Saipem, which has a base in Indonesia, is understood to have won the contract to manufacture up to 54 turbines for NnG earlier this year.

Former prime minister Gordon Brown previously branded the saga a “national scandal”.

Earlier this year, a STUC report on employment in the renewable energy sector said initial hype had “not translated into the jobs boom promised”.

It insisted the industry is characterised by “overseas financial interests, a limited industrial base and precarious work”.

A Scottish Government spokesman said it is “committed to doing everything within its devolved competence to increase Scottish content in offshore wind projects”.

He also called on the UK Government to consider how its CfD process can be restructured “to encourage wider use of the local supply chain during the buildout of offshore wind farms”.

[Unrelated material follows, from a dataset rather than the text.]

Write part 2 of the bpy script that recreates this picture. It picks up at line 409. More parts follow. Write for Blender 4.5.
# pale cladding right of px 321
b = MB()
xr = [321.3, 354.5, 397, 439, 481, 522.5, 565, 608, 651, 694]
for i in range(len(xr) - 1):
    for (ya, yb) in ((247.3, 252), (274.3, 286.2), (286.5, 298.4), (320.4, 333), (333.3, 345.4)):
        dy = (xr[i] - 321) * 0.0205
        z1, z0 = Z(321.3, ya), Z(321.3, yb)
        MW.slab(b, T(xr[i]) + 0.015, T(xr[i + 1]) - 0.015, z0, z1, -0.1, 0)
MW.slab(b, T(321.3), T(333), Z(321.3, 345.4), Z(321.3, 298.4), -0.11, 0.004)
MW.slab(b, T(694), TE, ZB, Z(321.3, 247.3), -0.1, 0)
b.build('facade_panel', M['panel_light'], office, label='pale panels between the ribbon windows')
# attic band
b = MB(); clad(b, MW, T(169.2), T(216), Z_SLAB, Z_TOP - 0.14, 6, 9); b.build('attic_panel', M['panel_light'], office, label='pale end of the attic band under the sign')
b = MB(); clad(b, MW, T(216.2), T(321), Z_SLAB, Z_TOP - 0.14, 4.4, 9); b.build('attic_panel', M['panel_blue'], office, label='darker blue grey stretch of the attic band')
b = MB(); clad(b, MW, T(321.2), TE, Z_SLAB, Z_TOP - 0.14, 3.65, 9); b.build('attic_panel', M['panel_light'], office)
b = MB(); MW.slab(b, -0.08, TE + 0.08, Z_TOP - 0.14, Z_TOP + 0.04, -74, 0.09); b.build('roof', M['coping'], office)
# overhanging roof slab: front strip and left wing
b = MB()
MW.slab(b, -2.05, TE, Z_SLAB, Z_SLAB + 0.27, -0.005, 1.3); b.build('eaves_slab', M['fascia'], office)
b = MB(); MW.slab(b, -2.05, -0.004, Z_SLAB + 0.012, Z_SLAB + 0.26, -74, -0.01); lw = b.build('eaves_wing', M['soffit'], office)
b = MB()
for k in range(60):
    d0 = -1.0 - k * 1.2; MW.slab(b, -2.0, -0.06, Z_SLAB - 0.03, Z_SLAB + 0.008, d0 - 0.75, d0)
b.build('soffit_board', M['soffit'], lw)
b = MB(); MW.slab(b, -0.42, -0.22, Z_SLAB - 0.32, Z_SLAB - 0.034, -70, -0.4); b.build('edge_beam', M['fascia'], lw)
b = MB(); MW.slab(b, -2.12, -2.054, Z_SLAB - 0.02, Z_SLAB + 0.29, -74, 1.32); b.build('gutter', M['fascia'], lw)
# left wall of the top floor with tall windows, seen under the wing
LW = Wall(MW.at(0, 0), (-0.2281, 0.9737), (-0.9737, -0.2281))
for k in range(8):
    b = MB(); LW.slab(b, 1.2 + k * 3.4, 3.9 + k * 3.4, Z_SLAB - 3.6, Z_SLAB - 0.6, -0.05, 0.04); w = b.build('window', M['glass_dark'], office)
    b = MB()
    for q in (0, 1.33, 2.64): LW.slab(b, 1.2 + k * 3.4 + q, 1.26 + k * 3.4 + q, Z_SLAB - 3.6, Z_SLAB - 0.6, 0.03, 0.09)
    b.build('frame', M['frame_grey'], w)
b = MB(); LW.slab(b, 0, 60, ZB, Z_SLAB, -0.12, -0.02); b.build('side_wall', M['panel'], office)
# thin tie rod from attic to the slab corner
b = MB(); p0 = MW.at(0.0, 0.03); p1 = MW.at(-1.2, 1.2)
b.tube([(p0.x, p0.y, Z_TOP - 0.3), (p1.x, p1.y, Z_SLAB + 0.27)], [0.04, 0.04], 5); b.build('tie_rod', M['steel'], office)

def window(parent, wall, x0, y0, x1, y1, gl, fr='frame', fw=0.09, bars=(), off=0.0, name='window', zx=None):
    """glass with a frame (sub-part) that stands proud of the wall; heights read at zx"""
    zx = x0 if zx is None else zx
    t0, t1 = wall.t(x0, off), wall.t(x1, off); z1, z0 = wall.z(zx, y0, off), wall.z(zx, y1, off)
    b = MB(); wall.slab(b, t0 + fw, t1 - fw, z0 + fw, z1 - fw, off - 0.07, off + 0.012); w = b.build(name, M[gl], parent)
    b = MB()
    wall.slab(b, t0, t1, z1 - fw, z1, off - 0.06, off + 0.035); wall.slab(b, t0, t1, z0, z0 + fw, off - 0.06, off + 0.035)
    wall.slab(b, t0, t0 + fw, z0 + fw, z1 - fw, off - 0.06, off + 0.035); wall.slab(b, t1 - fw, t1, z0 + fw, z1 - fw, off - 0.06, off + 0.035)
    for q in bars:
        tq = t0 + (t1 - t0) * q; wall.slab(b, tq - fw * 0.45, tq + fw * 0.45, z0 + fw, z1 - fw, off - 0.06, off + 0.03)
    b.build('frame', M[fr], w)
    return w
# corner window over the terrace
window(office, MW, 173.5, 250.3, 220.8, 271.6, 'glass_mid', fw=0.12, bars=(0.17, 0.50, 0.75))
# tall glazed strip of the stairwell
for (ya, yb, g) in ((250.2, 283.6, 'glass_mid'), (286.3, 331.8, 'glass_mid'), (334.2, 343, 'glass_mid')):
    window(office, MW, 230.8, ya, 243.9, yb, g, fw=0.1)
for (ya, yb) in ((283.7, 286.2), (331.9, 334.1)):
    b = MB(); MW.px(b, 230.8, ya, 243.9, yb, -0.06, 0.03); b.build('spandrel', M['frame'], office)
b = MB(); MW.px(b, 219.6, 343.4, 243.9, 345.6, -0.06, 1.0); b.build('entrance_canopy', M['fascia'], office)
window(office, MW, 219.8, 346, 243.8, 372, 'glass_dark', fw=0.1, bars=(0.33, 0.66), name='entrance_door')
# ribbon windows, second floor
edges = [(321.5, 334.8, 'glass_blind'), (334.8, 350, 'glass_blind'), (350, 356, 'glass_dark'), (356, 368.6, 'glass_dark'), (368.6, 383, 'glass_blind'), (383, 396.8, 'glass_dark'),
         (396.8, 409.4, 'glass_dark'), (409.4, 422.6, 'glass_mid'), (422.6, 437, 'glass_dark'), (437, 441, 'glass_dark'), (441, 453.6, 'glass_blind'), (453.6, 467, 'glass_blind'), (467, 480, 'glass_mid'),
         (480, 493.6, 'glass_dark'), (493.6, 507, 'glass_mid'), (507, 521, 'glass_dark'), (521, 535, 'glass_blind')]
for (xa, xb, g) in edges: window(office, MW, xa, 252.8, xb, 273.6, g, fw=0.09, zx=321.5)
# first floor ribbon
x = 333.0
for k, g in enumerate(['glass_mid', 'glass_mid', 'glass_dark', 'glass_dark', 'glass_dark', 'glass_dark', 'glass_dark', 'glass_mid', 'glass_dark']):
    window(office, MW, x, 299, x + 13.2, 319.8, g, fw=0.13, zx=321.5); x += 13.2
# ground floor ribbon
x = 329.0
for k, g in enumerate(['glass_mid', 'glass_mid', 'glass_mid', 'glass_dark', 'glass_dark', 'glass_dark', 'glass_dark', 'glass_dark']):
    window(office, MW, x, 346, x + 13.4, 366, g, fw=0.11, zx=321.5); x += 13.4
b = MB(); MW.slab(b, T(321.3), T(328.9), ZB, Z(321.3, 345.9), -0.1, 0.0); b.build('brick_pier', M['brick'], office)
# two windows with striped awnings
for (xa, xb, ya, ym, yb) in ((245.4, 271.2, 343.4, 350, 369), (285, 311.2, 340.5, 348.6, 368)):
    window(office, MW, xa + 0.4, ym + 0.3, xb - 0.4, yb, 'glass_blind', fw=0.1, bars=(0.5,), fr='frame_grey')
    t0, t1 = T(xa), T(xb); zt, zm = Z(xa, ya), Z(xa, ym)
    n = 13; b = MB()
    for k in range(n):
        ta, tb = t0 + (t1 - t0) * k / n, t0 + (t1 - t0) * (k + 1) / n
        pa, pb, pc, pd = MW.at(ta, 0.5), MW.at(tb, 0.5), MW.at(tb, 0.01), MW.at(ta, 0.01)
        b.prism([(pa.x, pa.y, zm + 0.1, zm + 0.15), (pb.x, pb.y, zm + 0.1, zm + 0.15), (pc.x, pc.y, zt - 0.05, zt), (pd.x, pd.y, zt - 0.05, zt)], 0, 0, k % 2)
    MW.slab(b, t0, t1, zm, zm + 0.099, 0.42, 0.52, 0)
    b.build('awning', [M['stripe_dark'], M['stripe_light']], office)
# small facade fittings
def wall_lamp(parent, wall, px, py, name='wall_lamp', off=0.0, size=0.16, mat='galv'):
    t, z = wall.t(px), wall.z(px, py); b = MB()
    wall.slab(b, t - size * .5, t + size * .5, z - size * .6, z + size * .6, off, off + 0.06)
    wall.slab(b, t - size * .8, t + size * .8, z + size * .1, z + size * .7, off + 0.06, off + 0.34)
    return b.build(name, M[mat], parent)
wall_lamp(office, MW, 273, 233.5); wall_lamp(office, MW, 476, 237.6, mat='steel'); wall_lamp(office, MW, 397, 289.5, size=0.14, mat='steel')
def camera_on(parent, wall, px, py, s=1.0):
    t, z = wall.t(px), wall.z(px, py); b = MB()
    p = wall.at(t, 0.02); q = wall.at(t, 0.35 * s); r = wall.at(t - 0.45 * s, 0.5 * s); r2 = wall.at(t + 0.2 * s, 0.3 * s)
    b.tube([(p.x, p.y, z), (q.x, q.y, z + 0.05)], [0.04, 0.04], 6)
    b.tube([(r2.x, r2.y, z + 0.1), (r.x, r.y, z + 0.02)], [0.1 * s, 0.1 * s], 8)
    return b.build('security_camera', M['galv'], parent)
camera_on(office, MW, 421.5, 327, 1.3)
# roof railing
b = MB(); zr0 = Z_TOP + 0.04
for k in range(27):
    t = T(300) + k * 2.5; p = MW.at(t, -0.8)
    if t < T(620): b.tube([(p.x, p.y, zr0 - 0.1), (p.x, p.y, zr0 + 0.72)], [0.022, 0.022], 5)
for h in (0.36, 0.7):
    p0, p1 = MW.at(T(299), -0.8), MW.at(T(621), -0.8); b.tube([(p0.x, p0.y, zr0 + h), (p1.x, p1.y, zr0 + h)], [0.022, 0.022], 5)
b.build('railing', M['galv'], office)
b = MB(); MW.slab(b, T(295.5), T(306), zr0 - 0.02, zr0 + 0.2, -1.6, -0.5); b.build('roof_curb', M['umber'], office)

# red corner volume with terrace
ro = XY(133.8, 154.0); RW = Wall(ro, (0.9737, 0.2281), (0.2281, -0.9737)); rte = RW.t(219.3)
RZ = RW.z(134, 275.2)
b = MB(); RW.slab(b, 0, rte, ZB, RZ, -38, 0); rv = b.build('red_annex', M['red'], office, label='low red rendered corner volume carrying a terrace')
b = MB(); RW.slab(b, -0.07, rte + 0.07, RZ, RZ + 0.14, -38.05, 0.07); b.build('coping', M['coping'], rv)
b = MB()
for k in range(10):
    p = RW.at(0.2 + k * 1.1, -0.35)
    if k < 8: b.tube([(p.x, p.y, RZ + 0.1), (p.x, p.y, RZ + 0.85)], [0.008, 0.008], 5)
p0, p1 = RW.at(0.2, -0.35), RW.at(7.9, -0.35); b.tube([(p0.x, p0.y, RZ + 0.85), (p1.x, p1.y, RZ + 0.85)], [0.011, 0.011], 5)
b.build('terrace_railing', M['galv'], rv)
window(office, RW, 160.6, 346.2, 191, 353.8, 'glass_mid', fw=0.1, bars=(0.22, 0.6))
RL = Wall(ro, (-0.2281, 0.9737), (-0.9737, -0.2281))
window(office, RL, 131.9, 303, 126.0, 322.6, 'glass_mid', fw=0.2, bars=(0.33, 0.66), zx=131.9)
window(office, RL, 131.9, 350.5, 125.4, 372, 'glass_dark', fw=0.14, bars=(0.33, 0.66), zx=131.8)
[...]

He added: “We are also encouraging all parties to work towards a positive outcome in respect of the ongoing commercial discussions on the NnG project.

“However any action taken by the Scottish Government in support of BiFab or any other Scottish company must be in line with state aid rules.”

EDF and Saipem both declined to comment. However, EDF has said it is committed to using local firms and workers. It argues no Scottish company currently has the capability to manufacture and supply all the steelwork for the NnG project.